Financial Education – School or Parent -Which is a Young Person’s Best Bet?

Many American households struggle on a daily basis to make sound financial decisions. A large number of them fail and end up on the fringes of financial disaster. At this rate, future generations are very likely to face similar struggles meaning a lot of work has to be done if this gloomy forecast is to be averted. April, being National Financial Literacy Month, is a good time to assess if we are making any strides towards making sure that our young people will not need rescuing from poverty in their old age.

I believe that the level of financial literacy is necessary for today’s uncertain financial environment.  Learning the ABCs of personal finance, the benchmarks by which financial literacy is measured, can go a long way in helping the majority of millennials avoid financial missteps while making important financial decisions such as taking on student loans and making retirement plans.  While financial knowledge may not guarantee success in life, ignorance about money management, budgeting, and other financial concepts often carries a high price.

Financial skills are undoubtedly critical life skills. They should be taught from an early age and honed throughout one’s life.  The concern, however, is, who should be responsible for giving our young ones the much-needed financial education? Should high schools and colleges provide mandatory personal courses or should it be the responsibility of parents to educate their children on financial matters?

financial education

Students Loans and Personal Finance courses in School

The default rate on student loans in the country is staggering. This is a good example of what happens when young people with little to no financial knowledge make high-impact financial decisions. Most college students take on student loans without having a payment plan. They only become aware of their inability to pay when they are neck deep in interests and penalties. It makes little sense that the education that these loans are supposed to pay for does not include a course on how to manage such debt.

Getting a student loan is just one of the important financial decisions your children will have to make in their lives. Others include saving for retirement, making investments, taking mortgages, buying property and managing family finances all which become increasingly impossible when they are saddled with student debt and other bad debts throughout their life.

Teaching young people to manage money early enough can help them avoid such pitfalls. I’m positive that if educators impacted their students with proper financial education, all the way from elementary school to high school, they would be able to make sound financial decisions starting with a choice of college funding.

It is of concern however, that financial courses in school do not necessarily enable students to make the sound financial decisions that society currently demands. This is because they basically teach about the various financial products but fail to give students the context to evaluate them. For example, learning about various insurance products does not help a student determine which the most suitable choice is. This requires practice in the real world.

Since there are no “practice loans” young people can only learn from other people's experiences and this is where parental education comes in.

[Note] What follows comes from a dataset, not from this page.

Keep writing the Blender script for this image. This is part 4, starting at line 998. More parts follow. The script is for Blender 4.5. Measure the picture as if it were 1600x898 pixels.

Financial Education from Parents

It is hard for most parents to have conversations about money with their children. This is mainly because they have their own issues with finances and feel that their financial literacy is wanting. What good would their financial knowledge do for their kids if they too lack confidence in their ability to make good financial decisions?

A large number of American families, especially young ones, struggle to pay bills. Most find it a challenge to cope with a household budget squeeze. According to a Federal Reserve Survey of Consumer Finances, adults today are in more debt than they were in 10 years ago during the recession. The average retirement savings among American households in 2016 was only $95,000, a skewed figure considering that 14% of these families hold most of the savings. This is mainly attributed to limited financial education in these households.

Children raised in such households have little chance of achieving financial freedom unless their parents set them on the path mainly by example. Financial education should be an exercise for the entire family. There is a lot of educational material, which you can use to educate yourself on financial management and gain tips on how you can make it easy and fun for your children to learn the same.

As parents, you are responsible for family finance decisions. Experts suggest that the most effective financial education for children is to involve them in making financial decisions for the family. Involve them when making the budget for the household, shopping and even planning family vacations. As they grow, you can move on to advanced topics such as credit, borrowing, and insurance. Strive to demonstrate good examples for your kids since such practical lessons will stay with them longer than classroom courses.

What do you think are the best ways to engage kids and teens on the topic of money?